English schools are failing the UK’s digital industries, warns Next Gen Skills

Image courtesy of http://www.carmel.ac.uk/

Falling numbers of students taking computing A-levels could be damaging to the future of the UK’s tech and creative businesses, the Next Gen Skills campaign has warned.

New statistics released by the Department for Education reveal that not only has the computing A-level’s poor take-up continued into 2011/2012, but the number of students starting the course has actually declined since 1998. Only 3,420 computing A-levels were taken in the past educational year, a drop of 73 per cent compared to 1998′s figure of 12,529. London particularly suffered, with only 376 students signing up for the A-level.

“Despite being home to the most digitally innovative industries in the world English schools are failing to produce students in enough numbers to fill the needs of hi tech and creative businesses,” says Next Gen Skills campaign co-chair Ian Livingstone.

Next Gen Skills blames the “poor curriculum” and lack of links between schools and the hi-tech industries, and recommends that Computer Science be considered the fourth science in the English Baccalaureate (EBacc).

The UK government is in the process of reforming the curriculum to replace the outdated Information and Communications Technology (ICT) component with what it describes as a “fresh approach to teaching technology in schools” from September 2014 – an approach the industry recommends takes the shape of Computer Science.

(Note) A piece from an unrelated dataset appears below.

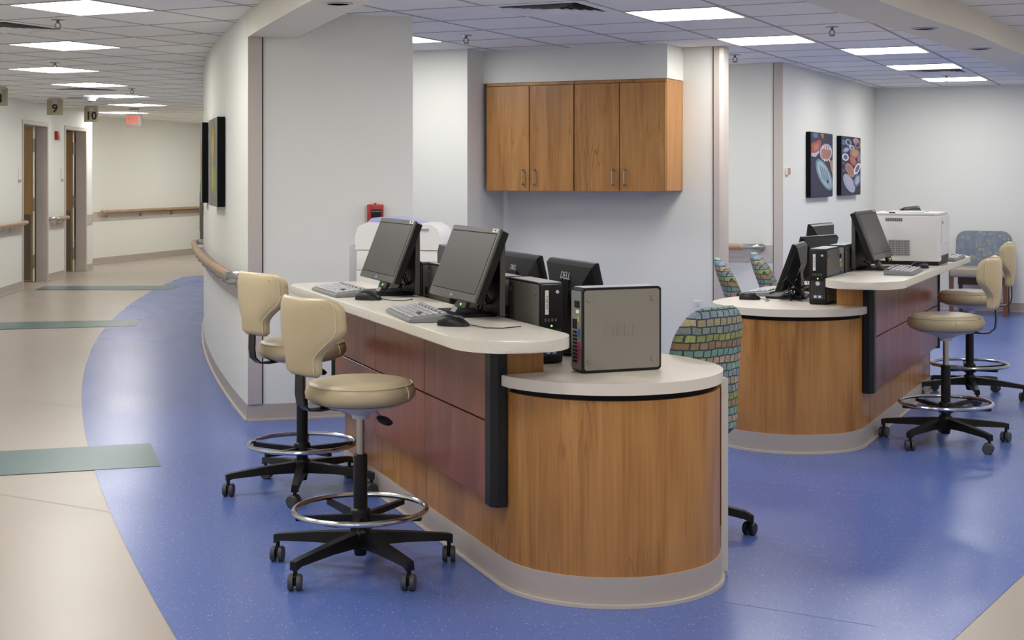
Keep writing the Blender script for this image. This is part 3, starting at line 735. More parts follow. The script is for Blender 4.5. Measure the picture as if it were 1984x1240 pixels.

According to Next Gen Skills, while the changes being put in place are encouraging, there are still obstacles to overcome, most notably the current deficit in suitably qualified teachers even for ICT, let alone Computer Science. A continued gender divide remains an issue too, with girls accounting for just seven per cent of Computing A-level students.

“The statistics show the sheer scale of the challenge in front of us to get programming back in schools,” says Livingstone. “Whether it’s making games, fighting cyber-crime or designing the next jet propulsion engine, computer science is at the heart of everything in the digital world. Government changes to ICT in schools are welcome. The next step will be to have Computer Science on the new E-Bacc to further inspire a new generation of computer programmers.”